SEX AND THE SPIRITUAL LIFE

     Some people think of the spiritual life as one component of life, but that is, of course, really wrong. Spiritual life encompasses -- or at least should -- everything in a person's life.
     If that is true, then sex is not some "other" aspect of life, entirely separate from the spiritual life. Sex and the spiritual life have to be united.
     Here are some ways that they are.

God in the Sexual Act
     Should God be present in our marital relations? Of course – we are always in His presence. Why would we want our marital intimacy to be without His presence?
     The question is how to do this, in a natural way. (One can imagine rather bizarre ways of doing it.) Here are four possible ways.
     The first and most obvious way is gratitude. Isn’t this a natural reaction to the intense pleasure of marital relations? Orgasm, in particular, is a moment in which it is possible to be entirely focused on oneself and the overpowering pleasure of the moment. But it is also entirely possible to thank God – and one’s spouse – at that moment, to consciously refer the ecstasy to something outside of ourselves.
     Another way to keep God present in our marital relations is focusing on the idea of “gift” – the gift we receive and the gift we give. As others have argued, men and women have somewhat different roles in the sex act: a wife is naturally receptive (a very active receptivity, in which she welcomes the body of her husband into herself) and a husband is naturally active (a very receptive activity in which he enters into his wife’s body). Each in his or her own way is giving himself or herself to the other.
     Third, there is the suggestion in an old Catholic theology manual, by Frs. Ford and Kelly. They suggest that spouses consciously refer the sexual act in which they are engaged to at least one of its purposes (procreation, mutual help and support, legitimate outlet for sexual desire). This does not mean, of course, that ALL one thinks of during the act is some abstract intellectual idea of the goal of marital relations. One is thinking of many things: most obviously, the delight one is feeling in one’s own body, the delight one takes in his or her beloved’s pleasure. Also the “work” of sexual relations: figuring out what to do at a given moment, this time – given that sex is variable, has its own dynamic that differs from one act to another. But in the midst of these things, it is also possible to recall the whole “point” of sexual relations: the union of the spouses, for bringing about new life and deepening their own personal bonding. (Note that spouses can refer the marital act to its procreative purpose even when beyond childbearing years, or during conjugal sex during infertile periods by natural family planning - the “procreative significance” of the act is always there, even if the actual procreativity is not.)
     And fourth, one can ask for divine assistance in achieving a full and rewarding sexual act. Not every sexual act flows naturally to its delightful end. Sometimes distractions, interruptions, tiredness can be obstacles to an easy accomplishment of sexual delight. In some cases, these can’t be overcome very well, and the thought can occur “why did we bother?” On other occasions, one moves beyond them to the ordinary fulfillment of intense sexual delight. At times of difficulty, one can react supernaturally: during the act, asking for God’s assistance in carrying it out to a loving and happy conclusion, and after it, offering up either the gratitude of the successful achievement, or – with equanimity and even a sense of humor – the failure to achieve the ordinary ecstatic fulfillment of the sexual act (understanding that the act has still been a “success” on the most important level: striving to give oneself to one’s beloved as best one can).

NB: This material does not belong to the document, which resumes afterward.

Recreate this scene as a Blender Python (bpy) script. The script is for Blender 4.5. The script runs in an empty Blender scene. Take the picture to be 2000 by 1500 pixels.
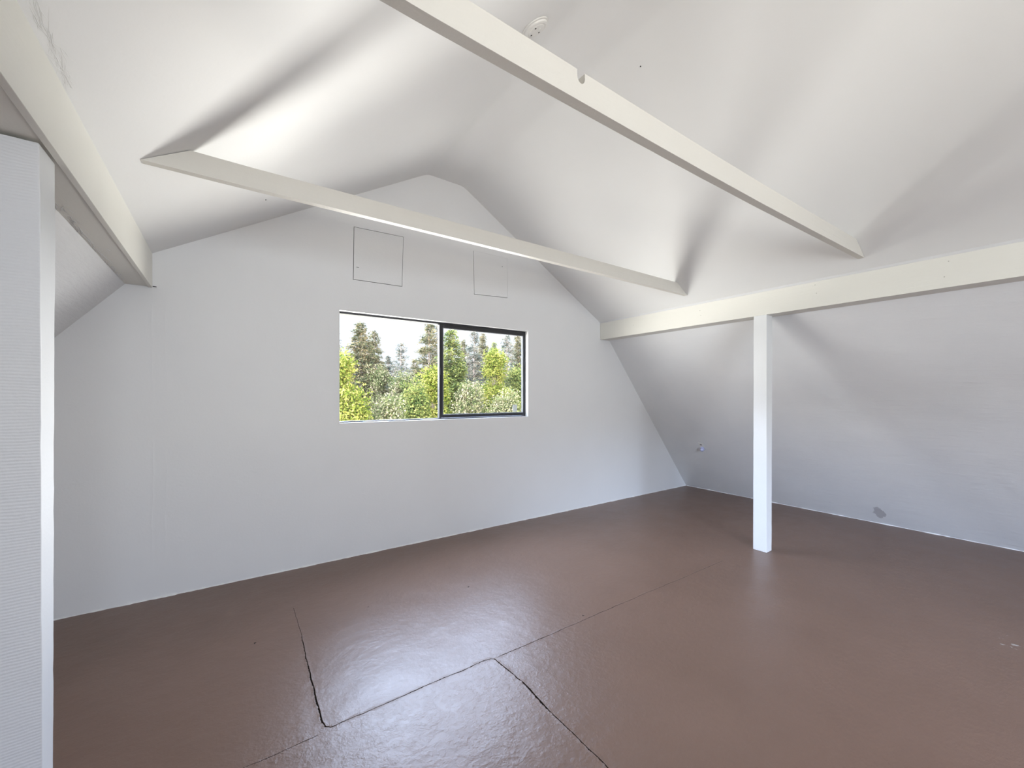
import bpy, bmesh, math, random
from math import sin, cos, radians, pi, sqrt, atan2
from mathutils import Vector, Matrix, noise
from mathutils.geometry import tessellate_polygon

C = bpy.context.scene.collection
scene = bpy.context.scene

# ------------------------------------------------------------------ camera
HC = 1.4
YAW = math.atan(554 / 802.0)
cam_d = bpy.data.cameras.new('camera')
cam = bpy.data.objects.new('camera', cam_d)
C.objects.link(cam)
cam.location = (0, 0, HC)
cam.rotation_euler = (pi / 2, 0, -YAW)
cam_d.sensor_width = 36
cam_d.lens = 802 / 2000 * 36
cam_d.shift_y = 23 / 2000
cam_d.clip_start = 0.02
cam_d.clip_end = 800
scene.camera = cam

# ------------------------------------------------------------------ colour management
vs = scene.view_settings
vs.view_transform = 'Standard'
vs.look = 'None'
vs.gamma = 1
vs.use_curve_mapping = False
vs.exposure = EXPOSURE = 0.05

# ------------------------------------------------------------------ world: hazy daylight sky, sunlit country below the horizon
# each row: half of the compass, sine of the bearing from-to, height of the direction from-to, radiance
SKY = [
    ('N', (0.13, 0.68), (-0.03, 0.23), (1.06, 1.12, 1.24)),
    ('N', (-1, 0.13), (-1, -0.5), (8.0, 7.8, 7.4)),
    ('N', (-1, 0.13), (-0.5, -0.03), (23.3, 22.9, 21.9)),
    ('N', (0.13, 0.68), (-1, -0.5), (3.2, 3.1, 3.0)),
    ('N', (0.13, 0.68), (-0.5, -0.03), (35.5, 34.8, 33.3)),
    ('N', (0.68, 1), (-1, -0.5), (14.0, 13.7, 13.1)),
    ('N', (0.68, 1), (-0.5, -0.03), (25.5, 25.0, 23.8)),
    ('N', (-1, 0.13), (-0.03, 0.23), (16.9, 17.2, 17.7)),
    ('N', (0.68, 1), (-0.03, 0.23), (57.4, 58.2, 60.0)),
    ('N', (-1, 0.4), (0.23, 1), (18.2, 22.3, 30.3)),
    ('N', (0.4, 1), (0.23, 1), (13.5, 16.4, 22.3)),
    ('S', (-1, -0.3), (-1, -0.25), (13.0, 12.8, 12.2)),
    ('S', (-1, -0.3), (-0.25, 0.15), (13.7, 14.6, 15.6)),
    ('S', (-1, -0.3), (0.15, 1), (32.4, 39.5, 53.7)),
    ('S', (-0.3, 1), (-1, -0.25), (17.1, 16.7, 16.0)),
    ('S', (-0.3, 1), (-0.25, 0.15), (9.6, 10.2, 10.9)),
    ('S', (-0.3, 1), (0.15, 1), (7.1, 8.6, 11.7)),
]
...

Sex: A Mirror of Our Relationship with God

     One of the wonders of human sexuality is the many ways in which the sexual relationship of a husband and wife mirrors the relationship of a human being with God.
     A man typically (yes, there are always exceptions) wants physical sex much more often than a woman. He frequently acts like a two-year old when he can't have it when he wants it. (And some of us want it very often.) He can accumulate feelings of resentment against his spouse for not being "loving" enough.
     A moment's thought reveals that he acts the same way with God -- actually, much worse (since a wife has no obligation to cater to every demand of her husband). God wants us to love Him so much more than we do (and He knows it's the very best thing for us), but we are so caught up in ourselves and our own concerns or problems that we don't give much attention to Him.